Da un mese le porte dell’aula magna del liceo Tito Lucrezio Caro di Roma sono sempre aperte: ci entra l’aria a spazzare via l’odore persistente di pittura. Ci entra anche il sole, di sbieco, che da questa settimana sbatte contro la tenda blu, confezionata apposta per coprire il Murale di Ilaria e Miran. Sarà inaugurato a 30 anni esatti dal loro omicidio, il 20 marzo. Da quel giorno, insieme alla targa “Ilaria Alpi” che intitola la stanza, ci sarà quella parete: un ricordo permanente e ingombrante per una richiesta di verità e giustizia altrettanto permanente e ingombrante.

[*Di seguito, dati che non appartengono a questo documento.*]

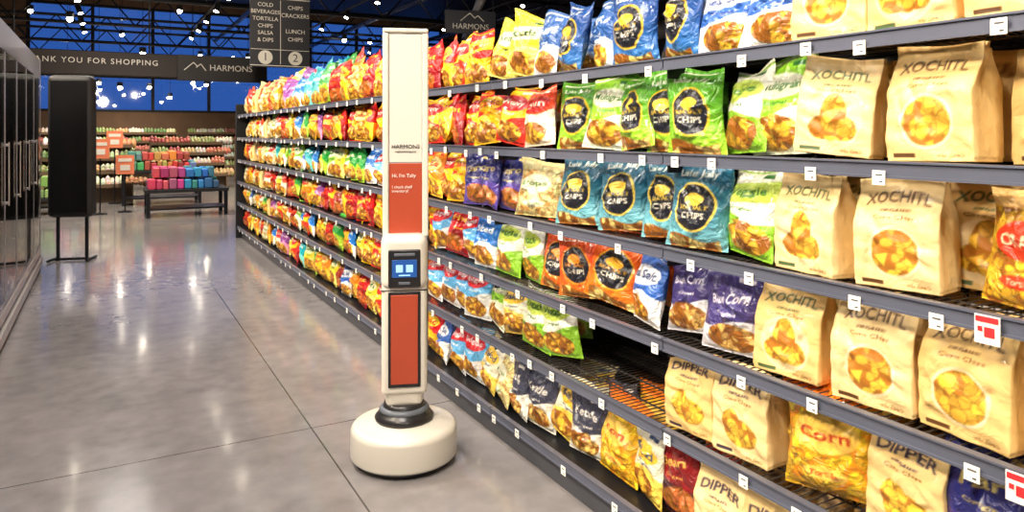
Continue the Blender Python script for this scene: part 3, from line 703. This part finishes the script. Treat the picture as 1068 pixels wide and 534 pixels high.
# ------------------------------------------------------------------ background displays
M_wood = noisy(mat('crate_wood', rgb(110, 88, 66), .6), 10, .2)
def produce_stand(loc, w_, rz, pals, name='produce_display_stand', tiers=4):
    e = empty(name, loc, rz)
    fr_ = []; bm = bmesh.new(); cl = bm.verts.layers.float_color.new('Col')
    for i in range(tiers):
        y0 = .32*i; z = .35+.27*i
        fr_ += [(-w_/2, w_/2, y0, y0+.34, z-.03, z), (-w_/2, w_/2, y0-.02, y0, z-.03, z+.04), (-w_/2, -w_/2+.03, y0, y0+.34, 0, z+.07), (w_/2-.03, w_/2, y0, y0+.34, 0, z+.07)]
        fr_ += [(-w_/2+.03, w_/2-.03, y0+.32, y0+.34, 0, z)]
        x = -w_/2+.06
        while x < w_/2-.06:
            c = rb.choice(pals); n = rb.choice((3, 4, 5))
            for a in range(n):
                for q in range(3):
                    rr = rb.uniform(.045, .065)
                    r_ = bmesh.ops.create_icosphere(bm, subdivisions=1, radius=rr, matrix=Matrix.Translation((x+a*.085, y0+.06+q*.1, z+.05+q*.03)) @ Matrix.Diagonal((1, 1, rb.uniform(.8, 1.9), 1)))
                    for v in r_['verts']: v[cl] = (*rgb(*[min(255, k*rb.uniform(.8, 1.1)) for k in c]), 1)
            x += n*.085+.02
    boxes('frame', fr_, M_wood, e)
    me = bpy.data.meshes.new('goods'); bm.to_mesh(me); bm.free(); me.materials.append(M_box)
    for p in me.polygons: p.use_smooth = True
    link(bpy.data.objects.new('goods', me), e)
greens = [(140, 155, 95), (190, 195, 150), (170, 100, 85), (215, 208, 188), (105, 130, 80), (205, 155, 110), (210, 210, 200)]
warm = [(195, 120, 95), (205, 175, 125), (155, 160, 105), (210, 202, 188), (170, 80, 78)]
produce_stand((-.35, 17.3, 0), 1.7, 0, greens)
produce_stand((1.9, 20.5, 0), 1.8, 0, warm)
produce_stand((-2.6, 19.5, 0), 1.8, 0, greens)
produce_stand((4.2, 21.5, 0), 1.8, 0, warm)
produce_stand((.8, 24.5, 0), 2.4, 0, greens, tiers=5)
produce_stand((-1.8, 24.5, 0), 2.0, 0, warm, tiers=5)
produce_stand((3.6, 25.5, 0), 2.4, 0, greens, tiers=5)
def table(name, loc, w_, d_, h_, pals, rz=0, levels=2):
    e = empty(name, loc, rz)
    boxes('table_top', [(-w_/2, w_/2, -d_/2, d_/2, h_-.06, h_)], M_black, e, bevel=.008)
    boxes('legs', [(sx_*(w_/2-.05)-.03, sx_*(w_/2-.05)+.03, sy*(d_/2-.05)-.03, sy*(d_/2-.05)+.03, 0, h_-.05) for sx_ in (-1, 1) for sy in (-1, 1)]+[(-w_/2+.03, w_/2-.03, -d_/2+.05, d_/2-.05, .12, .15)], M_blackmetal, e)
    bl = []; cl = []
    for lv in range(levels):
        x = -w_/2+.05+lv*.08
        while x < w_/2-.2-lv*.08:
            wd = rb.uniform(.09, .15); c = pals[int((x/w_+.5)*len(pals)) % len(pals)]
            for yy in (-d_/2+.04+lv*.06, -.05, d_/2-.3):
                hh = rb.uniform(.13, .19)
                bl.append((x, x+wd-.012, yy, yy+.2, h_+lv*.2+.001, h_+lv*.2+hh)); cl.append(rgb(*[min(255, k*rb.uniform(.75, 1.15)) for k in c]))
            x += wd
    boxes('cartons', bl, M_box, e, bevel=.02, cols=cl)
table('display_table', (1.25, 14.3, 0), 1.35, .8, .48, [(215, 80, 130), (220, 95, 150), (70, 150, 200), (75, 155, 205), (70, 140, 195)])
table('display_table', (1.0, 16.8, 0), 1.5, .8, .7, [(95, 165, 125), (205, 80, 75), (225, 150, 80), (200, 80, 80), (100, 150, 200)])
table('display_table', (-.7, 15.6, 0), .9, .7, .3, [(150, 170, 105), (215, 210, 190), (120, 145, 85)])
M_os = mat('sign_orange', rgb(240, 135, 95), .6)
def sign_stand(loc, h_):
    e = empty('price_sign_stand', loc)
    tubes('pole', [((0, 0, 0), (0, 0, h_), .012)], M_blackmetal, e); tubes('foot', [((0, 0, 0), (0, 0, .02), .12)], M_blackmetal, e, 20)
    boxes('card', [(-.15, .15, -.02, -.012, h_-.35, h_)], M_os, e); boxes('card_print', [(-.11, .11, -.024, -.02, h_-.12, h_-.06), (-.08, .08, -.024, -.02, h_-.28, h_-.18)], M_white, e)
sign_stand((-.1, 15.0, 0), 1.35); sign_stand((.15, 17.1, 0), 1.5); sign_stand((.3, 15.2, 0), 1.05)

Questo deve essere e sarà finché non si potrà scrivere la parola FINE.
L’idea del 20 marzo è nata così.
Poi, giorno dopo giorno, con l’aria e il sole son cominciati ad entrare di soppiatto anche i ragazzi, per sbirciare, curiosare, spoilerare le pennellate di Alessandra Chicarella, sempre “appesa” lì a far sposare il suo bozzetto pieno di blu ed azzurro, ispirato al tema della “stella di Ilaria” che illumina la ricerca della verità, con il soffitto di quell’aula, già blu. Proprio uguale, un destino.
Entravano ed erano pieni di domande e un po’ di confusione.
L’idea del 14 marzo è nata così: una mattinata “lectio et testimonia”.
Domani i ragazzi ascolteranno il ricordo di Flavio Fusi, a lui spettò il compito di annunciare la morte dei due giornalisti in diretta. Era un collega di Ilaria, ne conosceva il sorriso e la tenacia ma soprattutto la passione per quel mestiere che per lei era ricerca di verità.
Ascolteranno questo e, attraverso il racconto di Mariangela Gritta Grainer, membro della Commissione parlamentare d’inchiesta sulla cooperazione con i paesi in via di sviluppo e referente del movimento “#NoiNonArchiviamo”, anche 30 anni di depistaggi, disinformazione e calunnie, operate da sconosciuti come da uomini di Stato che hanno negato, ai familiari e agli italiani, la giustizia sull’uccisione dei due giornalisti.
Con Elisa Marincola, portavoce di Articolo21, sapranno però che, accanto ai genitori di Ilaria, c’è sempre stata una comunità che non si è mai arresa, sfiancata dagli esiti delle aule di giustizia o accomodata su verità parziali. Una comunità che ieri, come oggi, chiede.
Scopriranno che si può fare la differenza, come hanno contribuito a farla tanti giornalisti, com’è riuscita a farla Chiara Cazzaniga, inviata di fiuto di “Chi l’ha visto?” che riuscì a far scarcerare l’unico condannato per questa vicenda, un innocente, dopo 18 anni passati in carcere.
Forse capiranno che questa vicenda riguarda pure loro, anche se non c’erano. Perché se la verità rende liberi, senza quella sulla morte di Miran e Ilaria, paradigma di tante storie che l’aspettano, anche loro sono un po’ meno liberi.
Forse intuiranno che questa battaglia la possono e vogliono condividere proprio perché ci sono, oggi in questo Paese che finché nega la verità, sarà sempre un po’ meno civile.